The Sunshine Coast Salmonid Enhancement Society is making changes in the face of growing uncertainty about summer water flows.
hatchery
Chapman Creek Hatchery manager Simon Grant checks on a tray of recently hatched salmon in one of the hatchery’s incubator.

The Sunshine Coast Salmonid Enhancement Society is making changes in the face of growing uncertainty about summer water flows.

Society executive director and Chapman Creek Hatchery manager Simon Grant told Coast Reporter the Society does not expect to be able to keep any fish on site in July, August and September.

“The last five years we’ve been in drought conditions. We have to protect the salmon and trout we have on site, and if we cannot provide optimum conditions for them, it’s borderline cruelty,” Grant said.

The problem is twofold. During a drought, the Sunshine Coast Regional District (SCRD) will release only enough water into Chapman Creek to meet the Department of Fisheries and Oceans minimum required flow rate of 200 litres per second. But Grant said even if the volume is enough, the temperature of the water is likely to be too high. He said it has hit the low 20s C in recent summers.

The Society recently received a $30,500 grant from the Community Forest Legacy Fund to pay for testing to back up a well licensing application under the province’s new Water Sustainability Act. 

Drawing from the on-site well can supplement the water flow and introduce cooler water into their tanks, but the provincial legislation restricts the hatchery from using the well unless it’s licensed.

Grant said testing will go ahead over the summer, but there’s a possibility it will show drawing on the well impacts creek flow, which could mean, even with a licence, the hatchery will not be allowed to use the well during droughts.

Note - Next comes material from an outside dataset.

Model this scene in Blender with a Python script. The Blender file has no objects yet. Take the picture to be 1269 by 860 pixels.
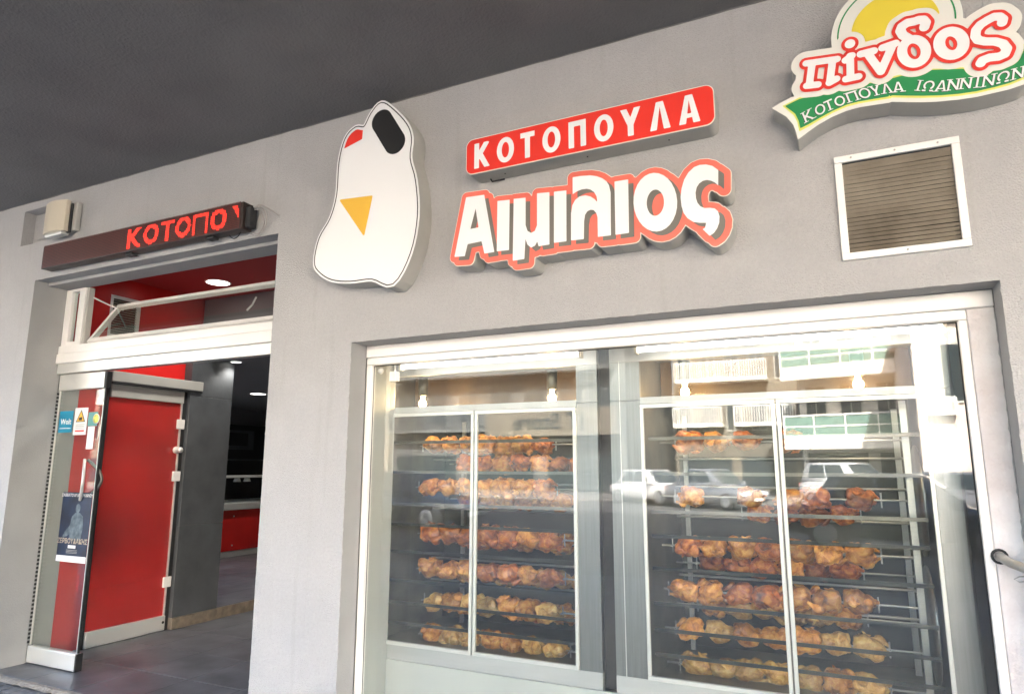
import bpy, bmesh, math, random
import numpy as np
from mathutils import Vector, Matrix, Euler, noise
R = math.radians
SC = bpy.context.scene
COL = SC.collection
random.seed(7)

# ------------------------------------------------------------------ camera
cam_d = bpy.data.cameras.new("camera")
cam_d.sensor_width = 36.0
cam_d.lens = 833.0 / 1269.0 * 36.0
cam_d.clip_start = 0.05
cam_d.clip_end = 2000
cam = bpy.data.objects.new("camera", cam_d)
COL.objects.link(cam)
CAM = Vector((0, -3.0, 1.455))
cam.matrix_world = (Matrix.Translation(CAM) @ Matrix.Rotation(R(25.6), 4, 'Z')
                    @ Matrix.Rotation(R(100.07), 4, 'X') @ Matrix.Rotation(R(0.11), 4, 'Z'))
SC.camera = cam

# ------------------------------------------------------------------ sky, sun, exposure
SUN_EL, SUN_AZ = 38.0, 14.0        # azimuth measured from +Y towards +X
w = bpy.data.worlds.new("World"); SC.world = w; w.use_nodes = True
nt = w.node_tree
bg = nt.nodes['Background']
sk = nt.nodes.new('ShaderNodeTexSky'); sk.sky_type = 'NISHITA'; sk.sun_disc = False
sk.sun_elevation = R(SUN_EL); sk.sun_rotation = R(SUN_AZ)
sk.air_density = 1.0; sk.dust_density = 6.0; sk.ozone_density = 1.0
nt.links.new(sk.outputs[0], bg.inputs[0]); bg.inputs[1].default_value = 0.15
sd = bpy.data.lights.new("sun", 'SUN'); sd.energy = 5.0; sd.angle = R(0.5); sd.color = (1, .95, .88)
sun = bpy.data.objects.new("sun", sd); COL.objects.link(sun)
sdir = Vector((math.sin(R(SUN_AZ)) * math.cos(R(SUN_EL)), math.cos(R(SUN_AZ)) * math.cos(R(SUN_EL)), math.sin(R(SUN_EL))))
sun.rotation_euler = (-sdir).to_track_quat('-Z', 'Y').to_euler(); sun.location = (0, 10, 30)
SC.view_settings.view_transform = 'Standard'; SC.view_settings.look = 'None'
SC.view_settings.exposure = 4.0; SC.view_settings.gamma = 1.0
SC.cycles.max_bounces = 10; SC.cycles.diffuse_bounces = 4; SC.cycles.transparent_max_bounces = 16
SC.cycles.sample_clamp_indirect = 6; SC.cycles.use_denoising = True

# ------------------------------------------------------------------ materials
def mat(name, col, rough=.6, metal=0.0, var=0.0, vscale=6.0, bump=0.0, bscale=60.0, spec=.5, emit=None, estr=0.0, coat=0.0, col2=None, stretch=None, detail=5):
    m = bpy.data.materials.new(name); m.use_nodes = True
    t = m.node_tree; b = t.nodes['Principled BSDF']
    b.inputs['Base Color'].default_value = (*col, 1); b.inputs['Roughness'].default_value = rough
    b.inputs['Metallic'].default_value = metal; b.inputs['Specular IOR Level'].default_value = spec
    b.inputs['Coat Weight'].default_value = coat
    tc = None
    def coord():
        n = t.nodes.new('ShaderNodeTexCoord'); mp = t.nodes.new('ShaderNodeMapping')
        if stretch: mp.inputs['Scale'].default_value = stretch
        t.links.new(n.outputs['Object'], mp.inputs[0]); return mp.outputs[0]
    if var > 0 or col2:
        tc = coord()
        n = t.nodes.new('ShaderNodeTexNoise'); n.inputs['Scale'].default_value = vscale; n.inputs['Detail'].default_value = detail
        t.links.new(tc, n.inputs['Vector'])
        r = t.nodes.new('ShaderNodeValToRGB')
        r.color_ramp.elements[0].position = .32; r.color_ramp.elements[1].position = .68
        c2 = col2 or tuple(min(1, c * (1 + var)) for c in col)
        c1 = col if col2 else tuple(c * (1 - var) for c in col)
        r.color_ramp.elements[0].color = (*c1, 1); r.color_ramp.elements[1].color = (*c2, 1)
        t.links.new(n.outputs['Fac'], r.inputs[0]); t.links.new(r.outputs[0], b.inputs['Base Color'])
    if bump > 0:
        tc = tc or coord()
        n = t.nodes.new('ShaderNodeTexNoise'); n.inputs['Scale'].default_value = bscale; n.inputs['Detail'].default_value = 4
        t.links.new(tc, n.inputs['Vector'])
        bp = t.nodes.new('ShaderNodeBump'); bp.inputs['Strength'].default_value = bump; bp.inputs['Distance'].default_value = .01
        t.links.new(n.outputs['Fac'], bp.inputs['Height']); t.links.new(bp.outputs[0], b.inputs['Normal'])
    if emit:
        b.inputs['Emission Color'].default_value = (*emit, 1); b.inputs['Emission Strength'].default_value = estr
    return m

def glass(name, tint=(1, 1, 1), ior=1.8, rough=0.0, dust=0.0):
    m = bpy.data.materials.new(name); m.use_nodes = True
    t = m.node_tree; t.nodes.remove(t.nodes['Principled BSDF'])
    out = t.nodes['Material Output']
    tr = t.nodes.new('ShaderNodeBsdfTransparent'); tr.inputs[0].default_value = (*tint, 1)
    gl = t.nodes.new('ShaderNodeBsdfGlossy'); gl.inputs['Roughness'].default_value = rough
    fr = t.nodes.new('ShaderNodeFresnel'); fr.inputs[0].default_value = ior
    mx = t.nodes.new('ShaderNodeMixShader')
    # same air-to-glass reflectance on both faces of the thin pane
    ge = t.nodes.new('ShaderNodeNewGeometry'); mi = t.nodes.new('ShaderNodeMix'); mi.data_type = 'FLOAT'
    mi.inputs[2].default_value = ior; mi.inputs[3].default_value = 1 / ior
    t.links.new(ge.outputs['Backfacing'], mi.inputs[0]); t.links.new(mi.outputs[0], fr.inputs[0])
    t.links.new(fr.outputs[0], mx.inputs[0]); t.links.new(tr.outputs[0], mx.inputs[1]); t.links.new(gl.outputs[0], mx.inputs[2])
    if dust:
        df = t.nodes.new('ShaderNodeBsdfDiffuse'); df.inputs[0].default_value = (.75, .77, .74, 1)
        tc = t.nodes.new('ShaderNodeTexCoord'); nz = t.nodes.new('ShaderNodeTexNoise'); nz.inputs['Scale'].default_value = 2.2; nz.inputs['Detail'].default_value = 7
        t.links.new(tc.outputs['Object'], nz.inputs['Vector'])
        mr = t.nodes.new('ShaderNodeMapRange'); mr.inputs[1].default_value = .35; mr.inputs[2].default_value = .7; mr.inputs[3].default_value = dust * .5; mr.inputs[4].default_value = dust * 1.6
        t.links.new(nz.outputs['Fac'], mr.inputs[0])
        m2 = t.nodes.new('ShaderNodeMixShader'); t.links.new(mr.outputs[0], m2.inputs[0]); t.links.new(mx.outputs[0], m2.inputs[1]); t.links.new(df.outputs[0], m2.inputs[2]); mx = m2
    t.links.new(mx.outputs[0], out.inputs[0])
    return m

def wall_mat():
    m = mat('grey_render', (.40, .39, .385), .85, bump=.75, bscale=150)
    t = m.node_tree; b = t.nodes['Principled BSDF']
    tc = t.nodes.new('ShaderNodeTexCoord')
    n1 = t.nodes.new('ShaderNodeTexNoise'); n1.inputs['Scale'].default_value = 1.3; n1.inputs['Detail'].default_value = 6
    n2 = t.nodes.new('ShaderNodeTexNoise'); n2.inputs['Scale'].default_value = 5; n2.inputs['Detail'].default_value = 8; n2.inputs['Roughness'].default_value = .7
    t.links.new(tc.outputs['Object'], n1.inputs['Vector']); t.links.new(tc.outputs['Object'], n2.inputs['Vector'])
    mx = t.nodes.new('ShaderNodeMath'); mx.operation = 'MULTIPLY'
    t.links.new(n1.outputs['Fac'], mx.inputs[0]); t.links.new(n2.outputs['Fac'], mx.inputs[1])
    r = t.nodes.new('ShaderNodeValToRGB')
    r.color_ramp.elements[0].position = .12; r.color_ramp.elements[1].position = .42
    r.color_ramp.elements[0].color = (.395, .389, .379, 1); r.color_ramp.elements[1].color = (.44, .435, .425, 1)
    t.links.new(mx.outputs[0], r.inputs[0])
    # faint vertical run marks and small scuffs
    mp = t.nodes.new('ShaderNodeMapping'); mp.inputs['Scale'].default_value = (9, 1, .55)
    t.links.new(tc.outputs['Object'], mp.inputs[0])
    n3 = t.nodes.new('ShaderNodeTexNoise'); n3.inputs['Scale'].default_value = 1.6; n3.inputs['Detail'].default_value = 6
    t.links.new(mp.outputs[0], n3.inputs['Vector'])
    r3 = t.nodes.new('ShaderNodeValToRGB'); r3.color_ramp.elements[0].position = .30; r3.color_ramp.elements[1].position = .42
    r3.color_ramp.elements[0].color = (.95, .945, .935, 1); r3.color_ramp.elements[1].color = (1, 1, 1, 1)
    t.links.new(n3.outputs['Fac'], r3.inputs[0])
    n4 = t.nodes.new('ShaderNodeTexNoise'); n4.inputs['Scale'].default_value = 60; n4.inputs['Detail'].default_value = 6; n4.inputs['Roughness'].default_value = .8
    t.links.new(tc.outputs['Object'], n4.inputs['Vector'])
    r4 = t.nodes.new('ShaderNodeValToRGB'); r4.color_ramp.elements[0].position = .3; r4.color_ramp.elements[1].position = .6
    r4.color_ramp.elements[0].color = (.93, .93, .93, 1); r4.color_ramp.elements[1].color = (1.05, 1.05, 1.05, 1)
    t.links.new(n4.outputs['Fac'], r4.inputs[0])
    cur = r.outputs[0]
    for q in (r3, r4):
        mm = t.nodes.new('ShaderNodeMix'); mm.data_type = 'RGBA'; mm.blend_type = 'MULTIPLY'; mm.inputs[0].default_value = 1
        t.links.new(cur, mm.inputs[6]); t.links.new(q.outputs[0], mm.inputs[7]); cur = mm.outputs[2]
    t.links.new(cur, b.inputs['Base Color'])
    return m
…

He also said if the SCRD had been able to go ahead with the Chapman Lake expansion, it would have offered the potential to send cooler water from deeper in the lake downstream, but lower temperatures and increased flows wouldn’t be guaranteed.

The Society has decided the prudent approach was to plan for drought conditions again this summer.

The hatchery has begun selling off its stock of rainbow trout, some of which are destined for the Sunshine Coast Community Services Society’s food bank, and making arrangements to have coho salmon that won’t be ready for release transferred to the Capilano River Hatchery in North Vancouver until October.

The Society is also cancelling the popular Kids Catch a Trout Day, which typically takes place in early July, and will not hold a fundraising gala this year.

Society president Pat Moore said there are several reasons behind the decision to cancel the gala, including wanting to avoid volunteer and donor burnout after 21 years of successful events and a desire to step back and take a fresh look at fundraising at the same time as the Society rethinks its outreach and education programs.

Both Moore and Grant said they expect, without fish to see, people may not come out to the hatchery as much as they have in past summers.

“We have busloads of people coming from Vancouver – 40 at a time – and they want to see the coho,” Grant said.

“We’re looking at ways of adjusting our outreach and education… I don’t want people saying it’s the end of the hatchery. What it is, is just a shift in our programming and how we reach out.”

Moore made a similar observation and said she wants the community and businesses that have been “over the top” in their support for the Society and the hatchery to know “we are not going down – we are moving in a different direction.”